The other three stories, "House of Flowers", "Diamond Guitar", and "A Christmas Memory", are what makes this edition of Breakfast at Tiffany's freaky. I found myself reading them with a cautious eye, waiting, just WAITING for an axe murderer to leap out from the pages and split my skull in two. I'm sure that this is in part due to the first collection of short stories I remember reading: Stephen King's Four Past Midnight. As a child, I vaguely remember reading some generally terrifying collection of horror stories that gave me nightmares. I can't even remember the title of the collection, only the cover image - a tree, looming ominously in faint sunlight. It doesn't help that my most recent short story read was A Good Man is Hard to Find and Other Stories, by Flannery O'Connor - talk about spine-chilling!

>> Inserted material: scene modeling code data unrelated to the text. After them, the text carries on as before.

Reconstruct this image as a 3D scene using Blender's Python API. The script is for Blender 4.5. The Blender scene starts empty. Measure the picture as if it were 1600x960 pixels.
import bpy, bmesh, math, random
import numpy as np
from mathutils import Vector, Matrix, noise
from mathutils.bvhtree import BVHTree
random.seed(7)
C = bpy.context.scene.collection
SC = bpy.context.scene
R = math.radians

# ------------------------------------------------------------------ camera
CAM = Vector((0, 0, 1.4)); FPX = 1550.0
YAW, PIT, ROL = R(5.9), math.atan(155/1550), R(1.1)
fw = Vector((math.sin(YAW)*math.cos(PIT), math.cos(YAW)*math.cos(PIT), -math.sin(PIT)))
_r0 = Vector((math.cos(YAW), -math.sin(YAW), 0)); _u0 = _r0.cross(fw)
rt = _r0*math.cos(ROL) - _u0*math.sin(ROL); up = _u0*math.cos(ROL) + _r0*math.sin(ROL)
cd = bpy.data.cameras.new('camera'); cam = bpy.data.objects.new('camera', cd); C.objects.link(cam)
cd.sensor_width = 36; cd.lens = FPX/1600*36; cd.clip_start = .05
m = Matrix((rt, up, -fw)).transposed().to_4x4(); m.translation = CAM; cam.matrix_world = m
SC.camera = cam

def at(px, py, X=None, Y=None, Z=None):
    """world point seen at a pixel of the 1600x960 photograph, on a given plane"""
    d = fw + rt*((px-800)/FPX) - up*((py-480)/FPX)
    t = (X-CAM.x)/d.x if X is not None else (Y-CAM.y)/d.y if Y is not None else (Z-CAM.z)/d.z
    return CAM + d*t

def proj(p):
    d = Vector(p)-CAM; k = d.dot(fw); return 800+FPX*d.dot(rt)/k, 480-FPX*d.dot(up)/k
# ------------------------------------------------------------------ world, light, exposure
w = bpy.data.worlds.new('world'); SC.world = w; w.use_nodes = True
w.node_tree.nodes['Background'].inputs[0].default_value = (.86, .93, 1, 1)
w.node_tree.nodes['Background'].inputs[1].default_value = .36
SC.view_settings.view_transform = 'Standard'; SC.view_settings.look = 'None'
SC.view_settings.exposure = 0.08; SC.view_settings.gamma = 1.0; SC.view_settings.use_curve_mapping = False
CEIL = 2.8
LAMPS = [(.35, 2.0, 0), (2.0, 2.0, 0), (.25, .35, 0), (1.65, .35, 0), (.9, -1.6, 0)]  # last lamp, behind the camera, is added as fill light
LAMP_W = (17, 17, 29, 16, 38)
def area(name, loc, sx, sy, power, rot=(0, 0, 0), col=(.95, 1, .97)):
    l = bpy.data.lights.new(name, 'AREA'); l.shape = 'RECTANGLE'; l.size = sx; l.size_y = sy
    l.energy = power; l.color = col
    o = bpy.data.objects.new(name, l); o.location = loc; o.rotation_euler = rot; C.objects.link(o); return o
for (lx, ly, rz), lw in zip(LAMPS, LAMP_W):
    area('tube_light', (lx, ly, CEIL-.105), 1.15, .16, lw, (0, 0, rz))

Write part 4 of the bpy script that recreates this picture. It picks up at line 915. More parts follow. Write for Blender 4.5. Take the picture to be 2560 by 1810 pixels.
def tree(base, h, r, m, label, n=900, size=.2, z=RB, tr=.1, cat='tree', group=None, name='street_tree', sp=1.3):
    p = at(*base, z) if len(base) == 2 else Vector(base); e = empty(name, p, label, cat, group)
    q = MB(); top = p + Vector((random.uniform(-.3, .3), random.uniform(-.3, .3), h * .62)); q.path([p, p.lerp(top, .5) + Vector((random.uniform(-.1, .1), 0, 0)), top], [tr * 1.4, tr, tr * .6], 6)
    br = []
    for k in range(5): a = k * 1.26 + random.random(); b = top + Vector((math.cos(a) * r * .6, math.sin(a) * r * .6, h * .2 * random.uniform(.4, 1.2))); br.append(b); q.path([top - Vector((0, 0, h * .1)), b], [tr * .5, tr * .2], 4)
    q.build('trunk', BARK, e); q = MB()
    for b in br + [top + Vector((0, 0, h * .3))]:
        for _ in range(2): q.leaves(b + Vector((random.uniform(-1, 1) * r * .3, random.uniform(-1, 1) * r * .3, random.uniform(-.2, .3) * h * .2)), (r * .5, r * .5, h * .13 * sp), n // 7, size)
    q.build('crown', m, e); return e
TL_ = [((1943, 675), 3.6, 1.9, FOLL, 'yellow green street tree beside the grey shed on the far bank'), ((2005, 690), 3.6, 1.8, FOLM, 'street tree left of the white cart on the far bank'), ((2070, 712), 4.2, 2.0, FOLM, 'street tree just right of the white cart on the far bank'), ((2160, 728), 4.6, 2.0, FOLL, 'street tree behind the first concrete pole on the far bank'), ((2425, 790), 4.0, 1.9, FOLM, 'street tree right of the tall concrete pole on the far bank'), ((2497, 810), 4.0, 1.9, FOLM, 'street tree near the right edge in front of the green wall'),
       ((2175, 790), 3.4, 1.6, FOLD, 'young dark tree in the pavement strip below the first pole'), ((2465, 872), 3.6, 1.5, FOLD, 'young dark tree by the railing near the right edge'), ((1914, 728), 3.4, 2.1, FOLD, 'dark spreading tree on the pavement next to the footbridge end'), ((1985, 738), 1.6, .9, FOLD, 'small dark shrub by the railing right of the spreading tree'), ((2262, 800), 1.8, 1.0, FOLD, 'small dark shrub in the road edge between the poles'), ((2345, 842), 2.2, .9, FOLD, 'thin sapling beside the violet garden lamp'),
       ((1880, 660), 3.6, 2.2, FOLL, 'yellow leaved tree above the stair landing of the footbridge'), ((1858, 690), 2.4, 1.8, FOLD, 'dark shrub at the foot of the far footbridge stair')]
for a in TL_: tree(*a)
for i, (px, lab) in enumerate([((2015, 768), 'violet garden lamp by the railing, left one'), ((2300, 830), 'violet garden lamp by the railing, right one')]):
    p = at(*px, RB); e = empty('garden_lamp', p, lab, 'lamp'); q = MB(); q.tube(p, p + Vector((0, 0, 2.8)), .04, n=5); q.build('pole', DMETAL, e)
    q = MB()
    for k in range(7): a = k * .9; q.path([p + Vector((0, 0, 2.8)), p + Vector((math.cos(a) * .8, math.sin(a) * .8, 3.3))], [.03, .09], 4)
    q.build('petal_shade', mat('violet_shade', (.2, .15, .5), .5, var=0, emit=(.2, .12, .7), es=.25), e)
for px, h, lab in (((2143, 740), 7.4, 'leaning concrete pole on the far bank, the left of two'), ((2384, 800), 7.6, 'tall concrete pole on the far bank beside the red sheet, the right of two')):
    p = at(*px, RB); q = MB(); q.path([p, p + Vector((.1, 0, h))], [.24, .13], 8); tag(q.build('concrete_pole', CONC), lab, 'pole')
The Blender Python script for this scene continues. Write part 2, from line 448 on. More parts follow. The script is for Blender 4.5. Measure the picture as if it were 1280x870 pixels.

So there's nothing wrong with the stories themselves; it was mainly just my reaction to them. "A Christmas Memory" left me gnawing on my hangnails - I was just WAITING for the grandmother to die some horrible violent death, thus scarring the little boy for life. "House of Flowers" was the same. I didn't react quite as negatively to "Diamond Guitar" for some odd reason - I think maybe it had something to do with the fact that these characters were already in prison. It was all upfront from the get-go, and I appreciated this ease in my anxiety.

The catch here is that they're not supposed to be scary stories. I was able to perceive this through my haze of paranoia, which only served to frustrate me. I wasn't able to enjoy the stories as just that - stories.

Breakfast at Tiffany's is certainly worth more than 3 stars, and not just for the title story, either - the others are just as good. In my case, though, it was my deeply instilled auto-reaction to the short story what caused me to give it three stars. Short stories truly are an acquired taste.

For those of you who've read Breakfast at Tiffany's before, go ahead. Admit that you only read it for the Holly Golightly goodness, or for the Goodreads College Students group. You and I both know it's true. Do you disagree with my assumption? Please comment, and include why you read it, and what you thought of the OTHER stories, as well.


  1. Why did I read it? The first time was because of the movie, which I love dearly. I was disappointed because I liked Audrey's Holly much better. This one was just too brash, especially with Audrey looming over my shoulder. The second time I read it was because of a guy I was dating. I read it with the intention of liking it. In retrospect, I don't think I liked it any better the second time; I just pretended I did. I haven't read the other stories. But I'll read them soon and let you know my thoughts.

  2. I, also, picked up this book because I loved the movie. Honestly? I didn't like the story. I'm a sucker for a happy ending, and Holly reminded me far too much of some of the annoying, irresponsible friends I had in school. I think it was the director's choice to create a different Holly character, because I can't see the audience becoming too invested in Capote's Holly.

    As for the other stories - it wasn't just you. Breakfast at Tiffany's set the tone, so I was feeling this menacing vibe as I read each one.

    House of Flowers was this perverted little love story, and you wouldn't believe how hard I wished for them to live happily ever after.

    The Diamond Guitar had pretty good storytelling, had the same violence looming over it as the other stories, but didn't affect me so much. Probably because we could see where it was going from the first page.

    I agree on your thoughts of A Christmas Memory wholeheartedly.

    In any case, I found the entire book pretty depressing, but I'm a complete sap like that.

  3. I'll admit I read the collection just because I loved Breakfast at Tiffany's. Honestly though I was unimpressed, in fact I don't even remember the main story that well and can't recall if I ever read the other stories. One of the rare instances where the movie is much better and I most likely blocked the book because I didn't want it to ruin the movie

  4. I really wanted to read this but now I'm kind of turned off. I've read some Capote nonfiction which I enjoyed, but he's really different. I love the movie but I've heard before that the Audrey rendition isn't exactly like the story.

  5. I haven't read the book yet, either, though I did like the film (and now I have that song stuck in my head). Reading only Flannery O'Connor and Stephen King's short stories before would, I suppose, give one a skewed view of the medium. I recommend a dose of "Dubliners," by James Joyce, especially the stories "Araby" and "The Dead." They're haunting, just in a less murderous sort of way.